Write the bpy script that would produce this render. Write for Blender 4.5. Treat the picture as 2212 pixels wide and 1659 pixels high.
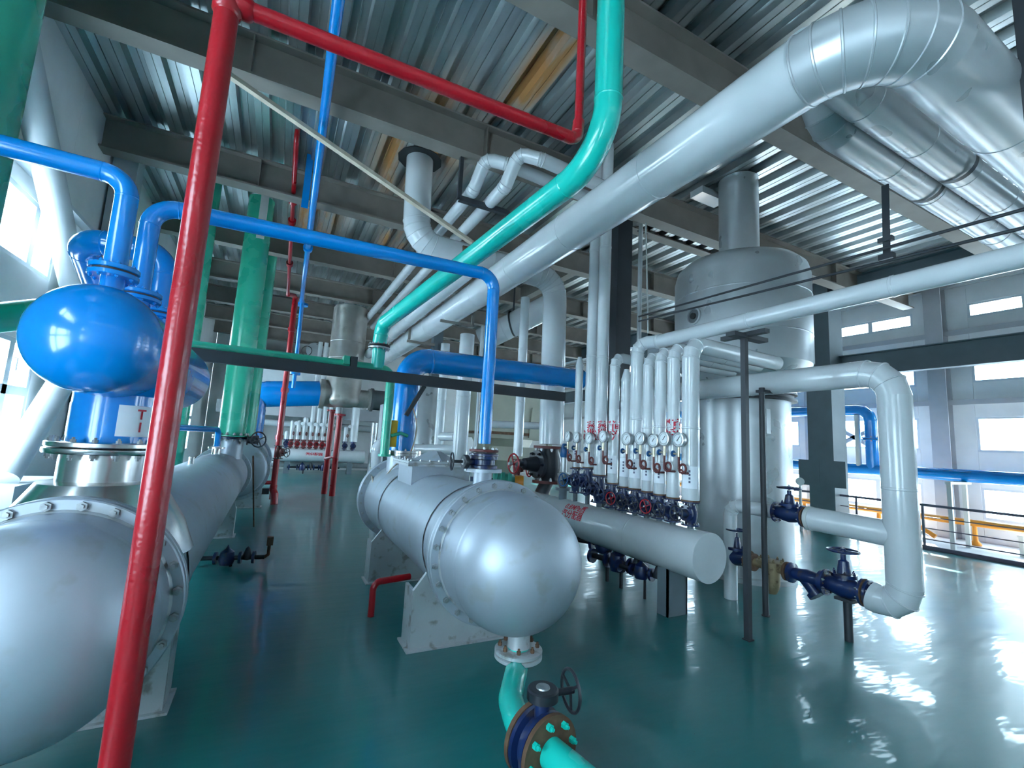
import bpy, math, random
from mathutils import Vector, Matrix
random.seed(11)
for o in list(bpy.data.objects):
    bpy.data.objects.remove(o)
scene = bpy.context.scene
COL = scene.collection
PI = math.pi

# ------------------------------------------------------------------ camera
FPX = 984.0                       # focal length in pixels of the 2212x1659 frame
CAM = Vector((0, 0, 1.65))
def _cam_axes(yaw, pitch, roll):
    cy, sy, cp, sp = math.cos(yaw), math.sin(yaw), math.cos(pitch), math.sin(pitch)
    f = Vector((sy*cp, cy*cp, sp)); r = Vector((cy, -sy, 0)); u = r.cross(f)
    cr, sr = math.cos(roll), math.sin(roll)
    return r*cr + u*sr, u*cr - r*sr, f
CR, CU, CF = _cam_axes(math.radians(27.0), math.radians(7.36), math.radians(3.0))
cam_data = bpy.data.cameras.new('camera')
cam_data.sensor_fit = 'HORIZONTAL'; cam_data.sensor_width = 36.0
cam_data.lens = FPX/2212*36.0; cam_data.clip_start = 0.05; cam_data.clip_end = 200
cam = bpy.data.objects.new('camera', cam_data); COL.objects.link(cam)
cam.matrix_world = Matrix(((CR.x, CU.x, -CF.x, CAM.x), (CR.y, CU.y, -CF.y, CAM.y), (CR.z, CU.z, -CF.z, CAM.z), (0, 0, 0, 1)))
scene.camera = cam

# ------------------------------------------------------------------ sky, sun, exposure
world = bpy.data.worlds.new('overcast_sky'); scene.world = world; world.use_nodes = True
bg = world.node_tree.nodes['Background']
bg.inputs['Color'].default_value = (0.69, 0.87, 1.0, 1); bg.inputs['Strength'].default_value = 13.0
sun_d = bpy.data.lights.new('sun', 'SUN'); sun_d.energy = 45.0; sun_d.angle = math.radians(1.0); sun_d.color = (1.0, 0.93, 0.85)
sun = bpy.data.objects.new('sun', sun_d); COL.objects.link(sun)
sun.rotation_euler = Vector((-0.62, -0.30, -0.72)).to_track_quat('-Z', 'Y').to_euler()
scene.view_settings.view_transform = 'Standard'; scene.view_settings.look = 'None'
scene.view_settings.gamma = 1.0; scene.view_settings.use_curve_mapping = False
scene.view_settings.exposure = 0.9
cy = scene.cycles
cy.adaptive_threshold = 0.02; cy.max_bounces = 6; cy.diffuse_bounces = 4; cy.glossy_bounces = 3; cy.transparent_max_bounces = 8; cy.caustics_reflective = False; cy.caustics_refractive = False

# ------------------------------------------------------------------ photo rays (2212x1659 pixel frame) to points on real planes
def ray(x, y):
    return CR*((x-1106)/FPX) - CU*((y-829.5)/FPX) + CF
def PX(x, y, X): d = ray(x, y); return CAM + d*(X/d.x)
def PY(x, y, Y): d = ray(x, y); return CAM + d*(Y/d.y)
def PZ(x, y, Z): d = ray(x, y); return CAM + d*((Z-CAM.z)/d.z)
def PD(x, y, D): return CAM + ray(x, y)*D

# ------------------------------------------------------------------ materials
MATS = {}
def pbr(name, col, rough=0.4, metal=0.0, var=0.08, scale=3.0, bump=0.0, bscale=40.0, coat=0.0, rvar=0.08, stain=None, stain_amt=0.0, stain_scale=2.0):
    m = bpy.data.materials.new(name); m.use_nodes = True; nt = m.node_tree; N = nt.nodes; L = nt.links
    b = N['Principled BSDF']
    geo = N.new('ShaderNodeNewGeometry')
    nz = N.new('ShaderNodeTexNoise'); nz.inputs['Scale'].default_value = scale; nz.inputs['Detail'].default_value = 2
    L.new(geo.outputs['Position'], nz.inputs['Vector'])
    rp = N.new('ShaderNodeValToRGB'); e = rp.color_ramp.elements
    e[0].position = 0.3; e[1].position = 0.7
    e[0].color = (*[max(0, c*(1-var)) for c in col], 1); e[1].color = (*[min(1, c*(1+var)) for c in col], 1)
    L.new(nz.outputs['Fac'], rp.inputs['Fac'])
    out = rp.outputs['Color']
    if stain:
        n2 = N.new('ShaderNodeTexNoise'); n2.inputs['Scale'].default_value = stain_scale; n2.inputs['Detail'].default_value = 4
        L.new(geo.outputs['Position'], n2.inputs['Vector'])
        r2 = N.new('ShaderNodeValToRGB'); f = r2.color_ramp.elements
        f[0].position = 0.62-0.25*stain_amt; f[1].position = 0.72-0.2*stain_amt
        f[0].color = (0, 0, 0, 1); f[1].color = (1, 1, 1, 1)
        L.new(n2.outputs['Fac'], r2.inputs['Fac'])
        mx = N.new('ShaderNodeMix'); mx.data_type = 'RGBA'
        L.new(r2.outputs['Color'], mx.inputs[0]); L.new(out, mx.inputs[6]); mx.inputs[7].default_value = (*stain, 1)
        out = mx.outputs[2]
    L.new(out, b.inputs['Base Color'])
    mr = N.new('ShaderNodeMapRange'); mr.inputs[3].default_value = max(0.02, rough-rvar); mr.inputs[4].default_value = min(1, rough+rvar)
    L.new(nz.outputs['Fac'], mr.inputs[0]); L.new(mr.outputs[0], b.inputs['Roughness'])
    b.inputs['Metallic'].default_value = metal
    if coat: b.inputs['Coat Weight'].default_value = coat; b.inputs['Coat Roughness'].default_value = 0.08
    if bump:
        n3 = N.new('ShaderNodeTexNoise'); n3.inputs['Scale'].default_value = bscale; n3.inputs['Detail'].default_value = 0
        L.new(geo.outputs['Position'], n3.inputs['Vector'])
        bp = N.new('ShaderNodeBump'); bp.inputs['Strength'].default_value = bump; bp.inputs['Distance'].default_value = 0.01
        L.new(n3.outputs['Fac'], bp.inputs['Height']); L.new(bp.outputs['Normal'], b.inputs['Normal'])
    MATS[name] = m
    return m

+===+

• [Exercise directions]: Quote the full listing above word for word; exclude every picture from the copy.

• [Reply to the task]:
Write the bpy script that would produce this render. Write for Blender 4.5. Treat the picture as 2212 pixels wide and 1659 pixels high.
import bpy, math, random
from mathutils import Vector, Matrix
random.seed(11)
for o in list(bpy.data.objects):
    bpy.data.objects.remove(o)
scene = bpy.context.scene
COL = scene.collection
PI = math.pi

# ------------------------------------------------------------------ camera
FPX = 984.0                       # focal length in pixels of the 2212x1659 frame
CAM = Vector((0, 0, 1.65))
def _cam_axes(yaw, pitch, roll):
    cy, sy, cp, sp = math.cos(yaw), math.sin(yaw), math.cos(pitch), math.sin(pitch)
    f = Vector((sy*cp, cy*cp, sp)); r = Vector((cy, -sy, 0)); u = r.cross(f)
    cr, sr = math.cos(roll), math.sin(roll)
    return r*cr + u*sr, u*cr - r*sr, f
CR, CU, CF = _cam_axes(math.radians(27.0), math.radians(7.36), math.radians(3.0))
cam_data = bpy.data.cameras.new('camera')
cam_data.sensor_fit = 'HORIZONTAL'; cam_data.sensor_width = 36.0
cam_data.lens = FPX/2212*36.0; cam_data.clip_start = 0.05; cam_data.clip_end = 200
cam = bpy.data.objects.new('camera', cam_data); COL.objects.link(cam)
cam.matrix_world = Matrix(((CR.x, CU.x, -CF.x, CAM.x), (CR.y, CU.y, -CF.y, CAM.y), (CR.z, CU.z, -CF.z, CAM.z), (0, 0, 0, 1)))
scene.camera = cam

# ------------------------------------------------------------------ sky, sun, exposure
world = bpy.data.worlds.new('overcast_sky'); scene.world = world; world.use_nodes = True
bg = world.node_tree.nodes['Background']
bg.inputs['Color'].default_value = (0.69, 0.87, 1.0, 1); bg.inputs['Strength'].default_value = 13.0
sun_d = bpy.data.lights.new('sun', 'SUN'); sun_d.energy = 45.0; sun_d.angle = math.radians(1.0); sun_d.color = (1.0, 0.93, 0.85)
sun = bpy.data.objects.new('sun', sun_d); COL.objects.link(sun)
sun.rotation_euler = Vector((-0.62, -0.30, -0.72)).to_track_quat('-Z', 'Y').to_euler()
scene.view_settings.view_transform = 'Standard'; scene.view_settings.look = 'None'
scene.view_settings.gamma = 1.0; scene.view_settings.use_curve_mapping = False
scene.view_settings.exposure = 0.9
cy = scene.cycles
cy.adaptive_threshold = 0.02; cy.max_bounces = 6; cy.diffuse_bounces = 4; cy.glossy_bounces = 3; cy.transparent_max_bounces = 8; cy.caustics_reflective = False; cy.caustics_refractive = False

# ------------------------------------------------------------------ photo rays (2212x1659 pixel frame) to points on real planes
def ray(x, y):
    return CR*((x-1106)/FPX) - CU*((y-829.5)/FPX) + CF
def PX(x, y, X): d = ray(x, y); return CAM + d*(X/d.x)
def PY(x, y, Y): d = ray(x, y); return CAM + d*(Y/d.y)
def PZ(x, y, Z): d = ray(x, y); return CAM + d*((Z-CAM.z)/d.z)
def PD(x, y, D): return CAM + ray(x, y)*D

# ------------------------------------------------------------------ materials
MATS = {}
def pbr(name, col, rough=0.4, metal=0.0, var=0.08, scale=3.0, bump=0.0, bscale=40.0, coat=0.0, rvar=0.08, stain=None, stain_amt=0.0, stain_scale=2.0):
    m = bpy.data.materials.new(name); m.use_nodes = True; nt = m.node_tree; N = nt.nodes; L = nt.links
    b = N['Principled BSDF']
    geo = N.new('ShaderNodeNewGeometry')
    nz = N.new('ShaderNodeTexNoise'); nz.inputs['Scale'].default_value = scale; nz.inputs['Detail'].default_value = 2
    L.new(geo.outputs['Position'], nz.inputs['Vector'])
    rp = N.new('ShaderNodeValToRGB'); e = rp.color_ramp.elements
    e[0].position = 0.3; e[1].position = 0.7
    e[0].color = (*[max(0, c*(1-var)) for c in col], 1); e[1].color = (*[min(1, c*(1+var)) for c in col], 1)
    L.new(nz.outputs['Fac'], rp.inputs['Fac'])
    out = rp.outputs['Color']
    if stain:
        n2 = N.new('ShaderNodeTexNoise'); n2.inputs['Scale'].default_value = stain_scale; n2.inputs['Detail'].default_value = 4
        L.new(geo.outputs['Position'], n2.inputs['Vector'])
        r2 = N.new('ShaderNodeValToRGB'); f = r2.color_ramp.elements
        f[0].position = 0.62-0.25*stain_amt; f[1].position = 0.72-0.2*stain_amt
        f[0].color = (0, 0, 0, 1); f[1].color = (1, 1, 1, 1)
        L.new(n2.outputs['Fac'], r2.inputs['Fac'])
        mx = N.new('ShaderNodeMix'); mx.data_type = 'RGBA'
        L.new(r2.outputs['Color'], mx.inputs[0]); L.new(out, mx.inputs[6]); mx.inputs[7].default_value = (*stain, 1)
        out = mx.outputs[2]
    L.new(out, b.inputs['Base Color'])
    mr = N.new('ShaderNodeMapRange'); mr.inputs[3].default_value = max(0.02, rough-rvar); mr.inputs[4].default_value = min(1, rough+rvar)
    L.new(nz.outputs['Fac'], mr.inputs[0]); L.new(mr.outputs[0], b.inputs['Roughness'])
    b.inputs['Metallic'].default_value = metal
    if coat: b.inputs['Coat Weight'].default_value = coat; b.inputs['Coat Roughness'].default_value = 0.08
    if bump:
        n3 = N.new('ShaderNodeTexNoise'); n3.inputs['Scale'].default_value = bscale; n3.inputs['Detail'].default_value = 0
        L.new(geo.outputs['Position'], n3.inputs['Vector'])
        bp = N.new('ShaderNodeBump'); bp.inputs['Strength'].default_value = bump; bp.inputs['Distance'].default_value = 0.01
        L.new(n3.outputs['Fac'], bp.inputs['Height']); L.new(bp.outputs['Normal'], b.inputs['Normal'])
    MATS[name] = m
    return m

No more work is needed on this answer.